The greatest impact, according to calculations cited by Ponzini, will likely be felt by the city’s 241 multi-family residence accounts, in which 44 per cent of buildings could see the overall bill rise by up to $500 per year, 13 per cent could see an increase of between $600 and $1,000 and nine per cent could see the bill go up by more that $1,000. An estimated 34 per cent of accounts, however, would see the annual bill remain the same or decrease.

For the city’s 262 commercial property accounts, an estimated 67 per cent of users would see the annual bill stay the same or decrease; while 18 per cent could see an increase of up to $500, seven per cent could see increases of between $600 and $1,000, and eight per cent might see an annual increase of more than $1,000.

Best outlook is for the city’s 4,031 single-family residence accounts, of which an estimated 77 per cent would see their water bill stay the same or decrease, with 15 per cent increasing by approximately $100. In eight per cent of cases, however, the bill could rise by between $200 and $500, although less than one per cent would see a hike of more than $500.

The alternative approach, ultimately rejected by council, was similar, but would have based the fixed fee on the costs of administering invoices, including meter reading.

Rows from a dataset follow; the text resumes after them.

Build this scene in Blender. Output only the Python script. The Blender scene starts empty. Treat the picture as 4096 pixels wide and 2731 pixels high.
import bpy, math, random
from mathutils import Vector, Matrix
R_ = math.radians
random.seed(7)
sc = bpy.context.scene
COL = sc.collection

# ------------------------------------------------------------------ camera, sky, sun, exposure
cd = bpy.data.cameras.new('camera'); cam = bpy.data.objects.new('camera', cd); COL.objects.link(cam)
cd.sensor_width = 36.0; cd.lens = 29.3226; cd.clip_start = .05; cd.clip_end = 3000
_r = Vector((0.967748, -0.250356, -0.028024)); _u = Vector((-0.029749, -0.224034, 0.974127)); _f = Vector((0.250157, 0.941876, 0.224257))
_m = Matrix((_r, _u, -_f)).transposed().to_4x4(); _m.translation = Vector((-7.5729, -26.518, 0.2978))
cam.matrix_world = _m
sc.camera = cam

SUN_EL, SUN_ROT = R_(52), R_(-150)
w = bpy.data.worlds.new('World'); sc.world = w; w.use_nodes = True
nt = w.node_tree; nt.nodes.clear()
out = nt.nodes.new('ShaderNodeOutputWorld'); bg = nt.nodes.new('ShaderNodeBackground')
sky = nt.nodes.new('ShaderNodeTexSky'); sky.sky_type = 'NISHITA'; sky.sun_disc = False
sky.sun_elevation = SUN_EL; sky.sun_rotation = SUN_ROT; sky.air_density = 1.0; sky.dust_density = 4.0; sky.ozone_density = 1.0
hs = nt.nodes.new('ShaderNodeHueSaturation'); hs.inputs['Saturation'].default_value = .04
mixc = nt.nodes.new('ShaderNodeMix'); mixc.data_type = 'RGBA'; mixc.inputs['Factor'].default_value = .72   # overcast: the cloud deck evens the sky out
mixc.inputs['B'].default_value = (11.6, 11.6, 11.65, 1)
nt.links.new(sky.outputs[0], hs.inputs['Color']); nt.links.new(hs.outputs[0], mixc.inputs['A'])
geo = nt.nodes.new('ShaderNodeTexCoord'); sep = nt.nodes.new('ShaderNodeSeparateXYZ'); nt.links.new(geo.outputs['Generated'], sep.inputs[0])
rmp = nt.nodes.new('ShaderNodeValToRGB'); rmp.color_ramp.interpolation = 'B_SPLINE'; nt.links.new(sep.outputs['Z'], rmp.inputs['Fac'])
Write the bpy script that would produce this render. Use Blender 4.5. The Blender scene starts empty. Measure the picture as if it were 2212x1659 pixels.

According to calculations presented by Ponzini this approach would have increased the percentages of multi-family and commercial accounts that could be expected to have a higher bill.

In setting the rate for the option adopted, Brierley-Green said, the city investigated water rates established in neighbouring cities and municipalities, including Surrey, Richmond, West Vancouver, Chilliwack, Maple Ridge and Vancouver.

“We settled on generating 15 per cent of the water utility revenue through the fixed fees, to keep them comparable with our neighbouring municipalities,” she said.